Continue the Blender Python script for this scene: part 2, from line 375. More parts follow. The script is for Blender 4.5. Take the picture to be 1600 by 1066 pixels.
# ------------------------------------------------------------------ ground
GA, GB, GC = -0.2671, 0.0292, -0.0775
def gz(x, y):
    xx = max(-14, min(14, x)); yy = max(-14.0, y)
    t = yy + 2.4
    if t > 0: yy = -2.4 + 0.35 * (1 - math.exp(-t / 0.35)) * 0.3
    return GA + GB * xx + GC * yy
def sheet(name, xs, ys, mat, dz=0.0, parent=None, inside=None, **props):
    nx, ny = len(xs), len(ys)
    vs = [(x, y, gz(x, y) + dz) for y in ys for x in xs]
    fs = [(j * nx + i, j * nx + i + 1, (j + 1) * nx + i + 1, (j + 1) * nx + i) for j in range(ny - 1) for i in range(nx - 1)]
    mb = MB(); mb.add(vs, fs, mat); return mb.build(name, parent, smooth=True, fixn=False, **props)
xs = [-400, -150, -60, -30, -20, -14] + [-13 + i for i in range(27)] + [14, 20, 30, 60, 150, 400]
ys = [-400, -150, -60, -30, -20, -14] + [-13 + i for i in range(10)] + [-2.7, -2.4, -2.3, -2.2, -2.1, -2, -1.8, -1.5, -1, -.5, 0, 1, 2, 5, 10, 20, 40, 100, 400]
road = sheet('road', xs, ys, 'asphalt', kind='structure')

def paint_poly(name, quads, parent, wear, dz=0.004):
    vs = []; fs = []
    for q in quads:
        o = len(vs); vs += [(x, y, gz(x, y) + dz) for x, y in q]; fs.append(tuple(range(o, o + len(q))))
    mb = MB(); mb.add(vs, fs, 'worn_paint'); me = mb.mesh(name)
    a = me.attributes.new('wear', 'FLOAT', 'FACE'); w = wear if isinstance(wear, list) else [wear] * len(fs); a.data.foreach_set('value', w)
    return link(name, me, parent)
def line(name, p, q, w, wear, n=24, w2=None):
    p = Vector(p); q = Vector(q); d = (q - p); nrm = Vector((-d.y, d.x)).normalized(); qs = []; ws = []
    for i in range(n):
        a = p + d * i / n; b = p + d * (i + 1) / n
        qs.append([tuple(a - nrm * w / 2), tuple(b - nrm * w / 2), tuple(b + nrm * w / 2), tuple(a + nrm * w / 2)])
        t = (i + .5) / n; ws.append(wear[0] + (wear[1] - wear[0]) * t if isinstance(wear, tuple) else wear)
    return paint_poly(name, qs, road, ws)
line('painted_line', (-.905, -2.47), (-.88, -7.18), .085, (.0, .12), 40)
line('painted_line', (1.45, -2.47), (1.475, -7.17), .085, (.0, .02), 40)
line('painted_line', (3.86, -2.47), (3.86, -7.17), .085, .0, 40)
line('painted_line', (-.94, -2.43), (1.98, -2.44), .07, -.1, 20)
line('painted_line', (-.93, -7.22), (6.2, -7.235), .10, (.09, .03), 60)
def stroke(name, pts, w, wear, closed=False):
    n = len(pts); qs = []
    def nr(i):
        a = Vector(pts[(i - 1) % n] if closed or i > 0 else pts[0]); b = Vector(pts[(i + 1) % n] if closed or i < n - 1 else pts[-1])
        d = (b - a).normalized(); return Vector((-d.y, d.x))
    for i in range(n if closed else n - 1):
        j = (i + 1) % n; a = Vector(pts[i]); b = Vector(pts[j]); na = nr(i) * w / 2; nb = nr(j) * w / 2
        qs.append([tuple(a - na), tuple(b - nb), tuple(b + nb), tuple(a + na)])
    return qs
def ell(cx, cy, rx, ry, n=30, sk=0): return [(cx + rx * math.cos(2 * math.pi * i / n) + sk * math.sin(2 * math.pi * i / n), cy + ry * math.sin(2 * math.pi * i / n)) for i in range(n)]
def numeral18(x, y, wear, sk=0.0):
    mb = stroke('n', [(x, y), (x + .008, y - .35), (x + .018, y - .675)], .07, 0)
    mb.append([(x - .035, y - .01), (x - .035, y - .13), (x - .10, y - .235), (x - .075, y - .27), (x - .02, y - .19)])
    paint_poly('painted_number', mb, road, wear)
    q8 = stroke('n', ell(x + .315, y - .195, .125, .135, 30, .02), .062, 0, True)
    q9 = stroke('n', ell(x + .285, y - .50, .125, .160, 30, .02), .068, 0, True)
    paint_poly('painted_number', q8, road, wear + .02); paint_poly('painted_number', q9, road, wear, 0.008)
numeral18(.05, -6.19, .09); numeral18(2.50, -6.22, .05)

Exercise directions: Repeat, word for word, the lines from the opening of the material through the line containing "road = sheet('road', xs, ys, 'asphalt', kind='structure')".

Result of this task:
Continue the Blender Python script for this scene: part 2, from line 375. More parts follow. The script is for Blender 4.5. Take the picture to be 1600 by 1066 pixels.
# ------------------------------------------------------------------ ground
GA, GB, GC = -0.2671, 0.0292, -0.0775
def gz(x, y):
    xx = max(-14, min(14, x)); yy = max(-14.0, y)
    t = yy + 2.4
    if t > 0: yy = -2.4 + 0.35 * (1 - math.exp(-t / 0.35)) * 0.3
    return GA + GB * xx + GC * yy
def sheet(name, xs, ys, mat, dz=0.0, parent=None, inside=None, **props):
    nx, ny = len(xs), len(ys)
    vs = [(x, y, gz(x, y) + dz) for y in ys for x in xs]
    fs = [(j * nx + i, j * nx + i + 1, (j + 1) * nx + i + 1, (j + 1) * nx + i) for j in range(ny - 1) for i in range(nx - 1)]
    mb = MB(); mb.add(vs, fs, mat); return mb.build(name, parent, smooth=True, fixn=False, **props)
xs = [-400, -150, -60, -30, -20, -14] + [-13 + i for i in range(27)] + [14, 20, 30, 60, 150, 400]
ys = [-400, -150, -60, -30, -20, -14] + [-13 + i for i in range(10)] + [-2.7, -2.4, -2.3, -2.2, -2.1, -2, -1.8, -1.5, -1, -.5, 0, 1, 2, 5, 10, 20, 40, 100, 400]
road = sheet('road', xs, ys, 'asphalt', kind='structure')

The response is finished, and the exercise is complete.